Werner Strenger, Ensemblemitglied des Schauspiels Essen: Schauspieler machen Mut und Lust auf den Menschen. Ohne alles Wirkliche stehen sie auf der Bühne. Alles um sie ist Behauptung, sie aber sind leibhaftig. Das macht denen Mut, die es sehen. Und auf die anderen. Mut und Lust tragen sie hinaus aus dem Theater zu denen, die es nicht gesehen haben. So bekommt eine ganze Stadt, eine ganze Region Lust auf sich selbst. Darauf will ich als Bewohner einer Stadt und als Steuerzahler nicht verzichten.

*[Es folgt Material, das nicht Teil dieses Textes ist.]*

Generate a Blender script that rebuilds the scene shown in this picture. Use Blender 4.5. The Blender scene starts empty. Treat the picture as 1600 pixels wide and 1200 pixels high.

Ich brauche es so nötig wie Schneeräumung, Kanalisation. Der Beutel, der Seife, Zahnbürste, Deo enthält, heißt auch Kulturbeutel. Nur im Stadttheater gedeiht der Mut und die Kraft, aus der sich welche hinstellen mit nichts als sich selbst, um zu sagen, hier lebe ich, mehr bin ich nicht und Du, ZuschauerIn, auch nicht, und das ist gut. Keiner wird so blöd sein, hier noch mehr sparen zu wollen. Schauen Sie doch, wie minimal die Kosten des Schauspiels sind, gemessen am Gesamthaushalt.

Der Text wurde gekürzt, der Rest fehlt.